*WRITTEN INSTRUCTION*: Write out the complete material exactly as it stands.

*SUPPLIED INFORMATION*:
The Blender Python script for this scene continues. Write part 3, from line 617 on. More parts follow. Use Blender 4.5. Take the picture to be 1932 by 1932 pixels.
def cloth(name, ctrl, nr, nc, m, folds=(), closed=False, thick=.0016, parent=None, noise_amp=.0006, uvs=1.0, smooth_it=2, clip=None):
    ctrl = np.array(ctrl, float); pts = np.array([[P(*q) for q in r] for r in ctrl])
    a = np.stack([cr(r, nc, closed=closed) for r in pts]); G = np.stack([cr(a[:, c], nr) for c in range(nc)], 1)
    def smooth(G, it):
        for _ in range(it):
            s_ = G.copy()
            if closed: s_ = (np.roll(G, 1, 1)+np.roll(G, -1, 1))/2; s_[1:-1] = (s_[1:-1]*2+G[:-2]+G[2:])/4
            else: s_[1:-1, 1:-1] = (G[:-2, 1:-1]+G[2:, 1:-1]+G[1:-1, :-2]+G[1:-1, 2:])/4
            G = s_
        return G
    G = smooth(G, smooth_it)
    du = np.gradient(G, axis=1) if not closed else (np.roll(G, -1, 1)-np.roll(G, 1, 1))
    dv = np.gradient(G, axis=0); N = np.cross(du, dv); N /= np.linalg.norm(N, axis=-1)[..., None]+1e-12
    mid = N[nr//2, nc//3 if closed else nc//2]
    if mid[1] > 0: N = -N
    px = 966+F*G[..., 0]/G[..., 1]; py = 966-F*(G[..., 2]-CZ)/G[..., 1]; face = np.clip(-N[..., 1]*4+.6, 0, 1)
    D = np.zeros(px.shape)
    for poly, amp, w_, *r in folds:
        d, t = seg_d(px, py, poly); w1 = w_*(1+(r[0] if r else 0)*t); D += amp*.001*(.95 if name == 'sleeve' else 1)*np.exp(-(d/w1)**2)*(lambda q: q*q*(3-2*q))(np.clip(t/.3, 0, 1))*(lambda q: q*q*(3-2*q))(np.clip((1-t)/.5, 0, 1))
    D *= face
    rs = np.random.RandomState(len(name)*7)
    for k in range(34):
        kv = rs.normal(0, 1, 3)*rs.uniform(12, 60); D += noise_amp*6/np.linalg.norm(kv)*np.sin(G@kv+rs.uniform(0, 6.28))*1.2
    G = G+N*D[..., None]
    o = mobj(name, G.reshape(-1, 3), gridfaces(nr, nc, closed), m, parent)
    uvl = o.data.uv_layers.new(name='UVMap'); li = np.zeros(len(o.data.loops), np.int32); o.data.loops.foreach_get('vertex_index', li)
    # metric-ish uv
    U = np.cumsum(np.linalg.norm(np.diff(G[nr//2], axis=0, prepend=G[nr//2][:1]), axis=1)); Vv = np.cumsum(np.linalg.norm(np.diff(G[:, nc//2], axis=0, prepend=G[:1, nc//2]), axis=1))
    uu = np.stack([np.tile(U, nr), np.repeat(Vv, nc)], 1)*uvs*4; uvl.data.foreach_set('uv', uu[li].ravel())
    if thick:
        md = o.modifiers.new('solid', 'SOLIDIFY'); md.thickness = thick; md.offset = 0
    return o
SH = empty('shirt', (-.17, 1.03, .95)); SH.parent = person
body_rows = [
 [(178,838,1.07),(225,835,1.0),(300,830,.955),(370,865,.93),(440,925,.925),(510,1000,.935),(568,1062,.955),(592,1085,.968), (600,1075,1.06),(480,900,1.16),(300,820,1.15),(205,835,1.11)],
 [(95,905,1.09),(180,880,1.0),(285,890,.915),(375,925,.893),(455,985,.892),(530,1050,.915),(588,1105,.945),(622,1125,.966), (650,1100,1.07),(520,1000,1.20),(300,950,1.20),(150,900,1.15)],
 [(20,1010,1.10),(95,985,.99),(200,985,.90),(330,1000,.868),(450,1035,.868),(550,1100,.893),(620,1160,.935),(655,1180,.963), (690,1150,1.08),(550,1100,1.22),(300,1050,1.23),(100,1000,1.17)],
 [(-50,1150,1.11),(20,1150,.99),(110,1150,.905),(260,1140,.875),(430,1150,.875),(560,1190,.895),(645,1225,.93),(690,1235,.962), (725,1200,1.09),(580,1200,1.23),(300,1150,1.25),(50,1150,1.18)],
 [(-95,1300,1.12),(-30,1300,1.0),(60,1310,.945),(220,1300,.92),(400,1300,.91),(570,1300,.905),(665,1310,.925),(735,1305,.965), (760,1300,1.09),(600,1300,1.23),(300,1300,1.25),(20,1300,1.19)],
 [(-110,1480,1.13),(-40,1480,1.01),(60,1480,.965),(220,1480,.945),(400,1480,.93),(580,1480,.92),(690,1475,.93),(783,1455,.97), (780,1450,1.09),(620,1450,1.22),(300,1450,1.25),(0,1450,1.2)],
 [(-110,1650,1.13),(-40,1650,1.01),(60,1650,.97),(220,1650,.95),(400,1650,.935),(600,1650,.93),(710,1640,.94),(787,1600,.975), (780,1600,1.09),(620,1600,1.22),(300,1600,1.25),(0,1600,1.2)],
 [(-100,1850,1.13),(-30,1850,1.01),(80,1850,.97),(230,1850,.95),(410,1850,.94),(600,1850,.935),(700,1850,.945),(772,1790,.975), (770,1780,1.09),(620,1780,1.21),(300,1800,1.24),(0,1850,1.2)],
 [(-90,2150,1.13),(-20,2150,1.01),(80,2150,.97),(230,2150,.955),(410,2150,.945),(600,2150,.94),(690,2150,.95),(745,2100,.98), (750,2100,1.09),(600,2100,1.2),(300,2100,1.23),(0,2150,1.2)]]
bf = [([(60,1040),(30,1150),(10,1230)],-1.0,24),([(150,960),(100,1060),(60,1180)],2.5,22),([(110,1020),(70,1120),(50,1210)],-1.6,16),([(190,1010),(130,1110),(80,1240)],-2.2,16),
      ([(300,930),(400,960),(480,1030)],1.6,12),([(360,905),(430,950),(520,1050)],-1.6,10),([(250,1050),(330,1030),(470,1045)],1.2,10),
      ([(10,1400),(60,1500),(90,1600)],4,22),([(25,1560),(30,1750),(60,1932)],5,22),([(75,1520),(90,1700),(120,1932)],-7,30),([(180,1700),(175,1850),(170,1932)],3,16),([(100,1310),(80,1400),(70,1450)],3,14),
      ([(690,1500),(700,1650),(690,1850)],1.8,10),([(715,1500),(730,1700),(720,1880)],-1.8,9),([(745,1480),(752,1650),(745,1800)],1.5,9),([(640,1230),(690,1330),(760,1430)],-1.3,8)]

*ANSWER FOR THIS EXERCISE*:
The Blender Python script for this scene continues. Write part 3, from line 617 on. More parts follow. Use Blender 4.5. Take the picture to be 1932 by 1932 pixels.
def cloth(name, ctrl, nr, nc, m, folds=(), closed=False, thick=.0016, parent=None, noise_amp=.0006, uvs=1.0, smooth_it=2, clip=None):
    ctrl = np.array(ctrl, float); pts = np.array([[P(*q) for q in r] for r in ctrl])
    a = np.stack([cr(r, nc, closed=closed) for r in pts]); G = np.stack([cr(a[:, c], nr) for c in range(nc)], 1)
    def smooth(G, it):
        for _ in range(it):
            s_ = G.copy()
            if closed: s_ = (np.roll(G, 1, 1)+np.roll(G, -1, 1))/2; s_[1:-1] = (s_[1:-1]*2+G[:-2]+G[2:])/4
            else: s_[1:-1, 1:-1] = (G[:-2, 1:-1]+G[2:, 1:-1]+G[1:-1, :-2]+G[1:-1, 2:])/4
            G = s_
        return G
    G = smooth(G, smooth_it)
    du = np.gradient(G, axis=1) if not closed else (np.roll(G, -1, 1)-np.roll(G, 1, 1))
    dv = np.gradient(G, axis=0); N = np.cross(du, dv); N /= np.linalg.norm(N, axis=-1)[..., None]+1e-12
    mid = N[nr//2, nc//3 if closed else nc//2]
    if mid[1] > 0: N = -N
    px = 966+F*G[..., 0]/G[..., 1]; py = 966-F*(G[..., 2]-CZ)/G[..., 1]; face = np.clip(-N[..., 1]*4+.6, 0, 1)
    D = np.zeros(px.shape)
    for poly, amp, w_, *r in folds:
        d, t = seg_d(px, py, poly); w1 = w_*(1+(r[0] if r else 0)*t); D += amp*.001*(.95 if name == 'sleeve' else 1)*np.exp(-(d/w1)**2)*(lambda q: q*q*(3-2*q))(np.clip(t/.3, 0, 1))*(lambda q: q*q*(3-2*q))(np.clip((1-t)/.5, 0, 1))
    D *= face
    rs = np.random.RandomState(len(name)*7)
    for k in range(34):
        kv = rs.normal(0, 1, 3)*rs.uniform(12, 60); D += noise_amp*6/np.linalg.norm(kv)*np.sin(G@kv+rs.uniform(0, 6.28))*1.2
    G = G+N*D[..., None]
    o = mobj(name, G.reshape(-1, 3), gridfaces(nr, nc, closed), m, parent)
    uvl = o.data.uv_layers.new(name='UVMap'); li = np.zeros(len(o.data.loops), np.int32); o.data.loops.foreach_get('vertex_index', li)
    # metric-ish uv
    U = np.cumsum(np.linalg.norm(np.diff(G[nr//2], axis=0, prepend=G[nr//2][:1]), axis=1)); Vv = np.cumsum(np.linalg.norm(np.diff(G[:, nc//2], axis=0, prepend=G[:1, nc//2]), axis=1))
    uu = np.stack([np.tile(U, nr), np.repeat(Vv, nc)], 1)*uvs*4; uvl.data.foreach_set('uv', uu[li].ravel())
    if thick:
        md = o.modifiers.new('solid', 'SOLIDIFY'); md.thickness = thick; md.offset = 0
    return o
SH = empty('shirt', (-.17, 1.03, .95)); SH.parent = person
body_rows = [
 [(178,838,1.07),(225,835,1.0),(300,830,.955),(370,865,.93),(440,925,.925),(510,1000,.935),(568,1062,.955),(592,1085,.968), (600,1075,1.06),(480,900,1.16),(300,820,1.15),(205,835,1.11)],
 [(95,905,1.09),(180,880,1.0),(285,890,.915),(375,925,.893),(455,985,.892),(530,1050,.915),(588,1105,.945),(622,1125,.966), (650,1100,1.07),(520,1000,1.20),(300,950,1.20),(150,900,1.15)],
 [(20,1010,1.10),(95,985,.99),(200,985,.90),(330,1000,.868),(450,1035,.868),(550,1100,.893),(620,1160,.935),(655,1180,.963), (690,1150,1.08),(550,1100,1.22),(300,1050,1.23),(100,1000,1.17)],
 [(-50,1150,1.11),(20,1150,.99),(110,1150,.905),(260,1140,.875),(430,1150,.875),(560,1190,.895),(645,1225,.93),(690,1235,.962), (725,1200,1.09),(580,1200,1.23),(300,1150,1.25),(50,1150,1.18)],
 [(-95,1300,1.12),(-30,1300,1.0),(60,1310,.945),(220,1300,.92),(400,1300,.91),(570,1300,.905),(665,1310,.925),(735,1305,.965), (760,1300,1.09),(600,1300,1.23),(300,1300,1.25),(20,1300,1.19)],
 [(-110,1480,1.13),(-40,1480,1.01),(60,1480,.965),(220,1480,.945),(400,1480,.93),(580,1480,.92),(690,1475,.93),(783,1455,.97), (780,1450,1.09),(620,1450,1.22),(300,1450,1.25),(0,1450,1.2)],
 [(-110,1650,1.13),(-40,1650,1.01),(60,1650,.97),(220,1650,.95),(400,1650,.935),(600,1650,.93),(710,1640,.94),(787,1600,.975), (780,1600,1.09),(620,1600,1.22),(300,1600,1.25),(0,1600,1.2)],
 [(-100,1850,1.13),(-30,1850,1.01),(80,1850,.97),(230,1850,.95),(410,1850,.94),(600,1850,.935),(700,1850,.945),(772,1790,.975), (770,1780,1.09),(620,1780,1.21),(300,1800,1.24),(0,1850,1.2)],
 [(-90,2150,1.13),(-20,2150,1.01),(80,2150,.97),(230,2150,.955),(410,2150,.945),(600,2150,.94),(690,2150,.95),(745,2100,.98), (750,2100,1.09),(600,2100,1.2),(300,2100,1.23),(0,2150,1.2)]]
bf = [([(60,1040),(30,1150),(10,1230)],-1.0,24),([(150,960),(100,1060),(60,1180)],2.5,22),([(110,1020),(70,1120),(50,1210)],-1.6,16),([(190,1010),(130,1110),(80,1240)],-2.2,16),
      ([(300,930),(400,960),(480,1030)],1.6,12),([(360,905),(430,950),(520,1050)],-1.6,10),([(250,1050),(330,1030),(470,1045)],1.2,10),
      ([(10,1400),(60,1500),(90,1600)],4,22),([(25,1560),(30,1750),(60,1932)],5,22),([(75,1520),(90,1700),(120,1932)],-7,30),([(180,1700),(175,1850),(170,1932)],3,16),([(100,1310),(80,1400),(70,1450)],3,14),
      ([(690,1500),(700,1650),(690,1850)],1.8,10),([(715,1500),(730,1700),(720,1880)],-1.8,9),([(745,1480),(752,1650),(745,1800)],1.5,9),([(640,1230),(690,1330),(760,1430)],-1.3,8)]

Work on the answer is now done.